We study a sequential decision making problem between a principal and an agent with incomplete information on both sides. In this model, the principal and the agent interact in a stochastic environment, and each is privy to observations about the state not available to the other. The principal has the power of commitment, both to elicit information from the agent and to provide signals about her own information. The principal and the agent communicate their signals to each other, and select their actions independently based on this communication. Each player receives a payoff based on the state and their joint actions, and the environment moves to a new state. The interaction continues over a finite time horizon, and both players act to optimize their own total payoffs over the horizon. Our model encompasses as special cases stochastic games of incomplete information and POMDPs, as well as sequential Bayesian persuasion and mechanism design problems. We study both computation of optimal policies and learning in our setting. While the general problems are computationally intractable, we study algorithmic solutions under a conditional independence assumption on the underlying state-observation distributions. We present a polynomial-time algorithm to compute the principal's optimal policy up to an additive approximation. Additionally, we show an efficient learning algorithm in the case where the transition probabilities are not known beforehand. The algorithm guarantees sublinear regret for both players.

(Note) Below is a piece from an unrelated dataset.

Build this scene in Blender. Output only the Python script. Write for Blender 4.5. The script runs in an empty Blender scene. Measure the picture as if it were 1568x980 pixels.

翻译：我们研究了一个主从双方信息不完全的序贯决策问题。在该模型中，主从双方在随机环境中互动，各自持有对方无法观测到的私有状态信息。委托方拥有承诺权，既能从代理方获取信息，也能发出反映自身信息的信号。双方相互传递信号，并根据这些通信独立选择行动。每位参与者根据当前状态及双方联合行动获得收益，随后环境转移至新状态。这一互动在有限时域内持续进行，双方均致力于优化自身在整个时域内的总收益。我们的模型作为特例涵盖了不完全信息随机博弈、部分可观测马尔可夫决策过程（POMDP），以及序贯贝叶斯说服和机制设计问题。我们同时研究了该场景下的最优策略计算与学习问题。尽管一般性问题在计算上具有难解性，我们针对潜在状态-观测分布的条件独立性假设提出了算法解决方案。我们给出了一个多项式时间算法，可计算委托方的最优策略直至加法近似。此外，在转移概率未知的情况下，我们提出了一种高效的学习算法，该算法能保证双方获得次线性遗憾值。